**Written instruction:** Reproduce exactly the opening lines of the listing, stopping after the line that contains "from mathutils import" and including it.
□ □ □
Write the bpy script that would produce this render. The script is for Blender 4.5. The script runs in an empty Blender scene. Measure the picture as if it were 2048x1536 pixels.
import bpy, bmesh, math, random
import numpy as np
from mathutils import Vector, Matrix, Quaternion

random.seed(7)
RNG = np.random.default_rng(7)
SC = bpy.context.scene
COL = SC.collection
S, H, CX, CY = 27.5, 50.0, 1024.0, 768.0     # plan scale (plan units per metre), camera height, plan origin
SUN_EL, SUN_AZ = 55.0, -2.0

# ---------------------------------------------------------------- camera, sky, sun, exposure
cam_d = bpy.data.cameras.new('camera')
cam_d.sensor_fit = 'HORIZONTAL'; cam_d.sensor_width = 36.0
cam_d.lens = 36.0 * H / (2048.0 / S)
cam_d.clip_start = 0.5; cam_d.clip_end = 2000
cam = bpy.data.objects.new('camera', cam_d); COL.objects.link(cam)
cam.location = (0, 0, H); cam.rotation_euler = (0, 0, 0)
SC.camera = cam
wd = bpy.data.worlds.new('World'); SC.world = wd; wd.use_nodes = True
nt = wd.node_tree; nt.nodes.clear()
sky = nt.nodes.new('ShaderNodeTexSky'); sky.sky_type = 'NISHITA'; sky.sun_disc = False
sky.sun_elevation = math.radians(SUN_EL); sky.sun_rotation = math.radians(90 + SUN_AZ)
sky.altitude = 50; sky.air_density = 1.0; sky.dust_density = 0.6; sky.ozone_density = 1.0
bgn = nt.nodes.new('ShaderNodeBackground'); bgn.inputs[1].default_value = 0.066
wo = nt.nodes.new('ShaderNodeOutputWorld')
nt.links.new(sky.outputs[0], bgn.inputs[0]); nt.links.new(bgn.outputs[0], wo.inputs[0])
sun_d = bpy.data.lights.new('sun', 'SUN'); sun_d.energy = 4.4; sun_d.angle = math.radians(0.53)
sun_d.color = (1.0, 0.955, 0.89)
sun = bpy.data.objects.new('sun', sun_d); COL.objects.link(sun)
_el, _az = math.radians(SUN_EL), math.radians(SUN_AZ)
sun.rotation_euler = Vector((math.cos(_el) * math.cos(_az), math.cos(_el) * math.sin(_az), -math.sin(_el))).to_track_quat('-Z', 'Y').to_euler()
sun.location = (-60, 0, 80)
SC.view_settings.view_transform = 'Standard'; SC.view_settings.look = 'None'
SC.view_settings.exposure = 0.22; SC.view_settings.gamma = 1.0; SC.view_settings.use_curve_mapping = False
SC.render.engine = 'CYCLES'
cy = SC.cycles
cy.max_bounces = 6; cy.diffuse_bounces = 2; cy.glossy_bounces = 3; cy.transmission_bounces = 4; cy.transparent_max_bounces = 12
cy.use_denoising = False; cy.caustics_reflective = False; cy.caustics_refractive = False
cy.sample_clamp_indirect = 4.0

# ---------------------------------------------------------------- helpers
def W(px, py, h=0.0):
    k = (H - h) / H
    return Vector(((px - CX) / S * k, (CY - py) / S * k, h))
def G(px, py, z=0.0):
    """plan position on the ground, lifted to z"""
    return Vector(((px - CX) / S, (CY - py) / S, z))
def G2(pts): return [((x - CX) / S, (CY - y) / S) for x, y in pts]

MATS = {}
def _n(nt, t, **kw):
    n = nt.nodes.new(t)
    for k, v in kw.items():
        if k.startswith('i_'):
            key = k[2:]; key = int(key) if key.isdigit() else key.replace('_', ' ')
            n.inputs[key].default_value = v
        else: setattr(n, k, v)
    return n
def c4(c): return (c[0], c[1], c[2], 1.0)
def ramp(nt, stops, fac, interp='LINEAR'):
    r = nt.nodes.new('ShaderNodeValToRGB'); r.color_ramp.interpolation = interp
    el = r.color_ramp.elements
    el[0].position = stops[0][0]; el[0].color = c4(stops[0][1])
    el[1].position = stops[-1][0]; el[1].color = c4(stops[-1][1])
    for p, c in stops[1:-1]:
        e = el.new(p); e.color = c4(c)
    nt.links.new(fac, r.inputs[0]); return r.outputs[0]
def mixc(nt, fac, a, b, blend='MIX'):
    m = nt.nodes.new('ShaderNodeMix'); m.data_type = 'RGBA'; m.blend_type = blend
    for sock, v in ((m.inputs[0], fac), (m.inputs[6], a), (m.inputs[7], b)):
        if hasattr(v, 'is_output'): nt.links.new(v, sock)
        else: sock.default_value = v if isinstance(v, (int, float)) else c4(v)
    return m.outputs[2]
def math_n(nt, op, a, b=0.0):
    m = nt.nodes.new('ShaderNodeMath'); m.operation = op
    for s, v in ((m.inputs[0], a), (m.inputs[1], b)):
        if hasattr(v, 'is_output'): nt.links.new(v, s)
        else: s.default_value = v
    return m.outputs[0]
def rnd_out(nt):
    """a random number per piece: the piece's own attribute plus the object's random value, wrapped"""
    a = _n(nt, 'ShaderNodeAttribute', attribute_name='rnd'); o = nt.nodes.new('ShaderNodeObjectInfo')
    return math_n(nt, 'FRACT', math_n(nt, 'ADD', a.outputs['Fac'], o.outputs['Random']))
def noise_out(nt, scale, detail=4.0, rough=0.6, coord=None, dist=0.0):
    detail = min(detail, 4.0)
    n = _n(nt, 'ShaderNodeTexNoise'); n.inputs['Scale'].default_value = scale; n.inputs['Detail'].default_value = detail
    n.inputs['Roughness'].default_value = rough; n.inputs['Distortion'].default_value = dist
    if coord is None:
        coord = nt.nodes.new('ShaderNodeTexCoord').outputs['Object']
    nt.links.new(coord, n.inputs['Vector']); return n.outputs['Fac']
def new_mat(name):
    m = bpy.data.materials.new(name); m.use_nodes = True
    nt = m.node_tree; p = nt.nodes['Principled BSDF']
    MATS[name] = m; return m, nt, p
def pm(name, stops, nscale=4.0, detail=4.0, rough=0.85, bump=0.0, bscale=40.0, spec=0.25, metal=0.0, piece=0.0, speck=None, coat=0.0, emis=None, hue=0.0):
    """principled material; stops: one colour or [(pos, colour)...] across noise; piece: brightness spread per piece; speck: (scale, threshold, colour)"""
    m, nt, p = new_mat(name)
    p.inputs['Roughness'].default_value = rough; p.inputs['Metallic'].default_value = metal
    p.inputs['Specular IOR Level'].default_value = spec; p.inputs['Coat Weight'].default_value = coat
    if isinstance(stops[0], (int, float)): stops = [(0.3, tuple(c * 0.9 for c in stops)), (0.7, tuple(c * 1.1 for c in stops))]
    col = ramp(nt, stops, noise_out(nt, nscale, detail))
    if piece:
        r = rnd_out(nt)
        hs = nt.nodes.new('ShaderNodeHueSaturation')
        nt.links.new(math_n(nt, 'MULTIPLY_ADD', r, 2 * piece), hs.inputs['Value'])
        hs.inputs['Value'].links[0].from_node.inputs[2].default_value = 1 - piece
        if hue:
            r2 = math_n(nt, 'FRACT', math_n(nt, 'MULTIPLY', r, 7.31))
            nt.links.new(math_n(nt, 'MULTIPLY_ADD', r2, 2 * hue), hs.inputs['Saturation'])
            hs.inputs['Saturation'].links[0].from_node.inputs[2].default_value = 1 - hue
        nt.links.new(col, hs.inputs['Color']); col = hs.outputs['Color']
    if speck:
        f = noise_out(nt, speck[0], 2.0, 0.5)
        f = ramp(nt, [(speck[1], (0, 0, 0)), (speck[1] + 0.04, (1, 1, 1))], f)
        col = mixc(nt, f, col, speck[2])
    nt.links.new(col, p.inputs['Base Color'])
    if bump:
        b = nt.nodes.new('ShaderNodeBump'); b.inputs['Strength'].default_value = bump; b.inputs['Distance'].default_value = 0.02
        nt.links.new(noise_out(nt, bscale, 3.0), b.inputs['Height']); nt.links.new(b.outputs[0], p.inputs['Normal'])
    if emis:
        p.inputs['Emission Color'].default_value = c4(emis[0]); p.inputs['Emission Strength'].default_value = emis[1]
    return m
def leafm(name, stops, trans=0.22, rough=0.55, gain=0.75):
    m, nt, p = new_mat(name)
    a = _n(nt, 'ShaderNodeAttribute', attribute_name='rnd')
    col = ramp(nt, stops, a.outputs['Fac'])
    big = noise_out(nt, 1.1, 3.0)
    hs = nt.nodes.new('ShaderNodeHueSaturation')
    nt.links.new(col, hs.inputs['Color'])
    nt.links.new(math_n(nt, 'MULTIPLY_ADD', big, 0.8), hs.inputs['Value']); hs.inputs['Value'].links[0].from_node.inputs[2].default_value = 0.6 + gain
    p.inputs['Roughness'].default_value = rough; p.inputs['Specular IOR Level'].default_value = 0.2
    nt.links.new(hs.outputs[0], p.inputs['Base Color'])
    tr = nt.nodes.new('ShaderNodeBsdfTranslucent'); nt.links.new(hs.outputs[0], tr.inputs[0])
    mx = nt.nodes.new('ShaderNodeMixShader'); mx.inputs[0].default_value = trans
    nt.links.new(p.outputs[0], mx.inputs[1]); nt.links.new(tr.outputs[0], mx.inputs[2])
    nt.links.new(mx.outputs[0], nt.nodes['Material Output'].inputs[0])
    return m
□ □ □
**Written response:**
Write the bpy script that would produce this render. The script is for Blender 4.5. The script runs in an empty Blender scene. Measure the picture as if it were 2048x1536 pixels.
import bpy, bmesh, math, random
import numpy as np
from mathutils import Vector, Matrix, Quaternion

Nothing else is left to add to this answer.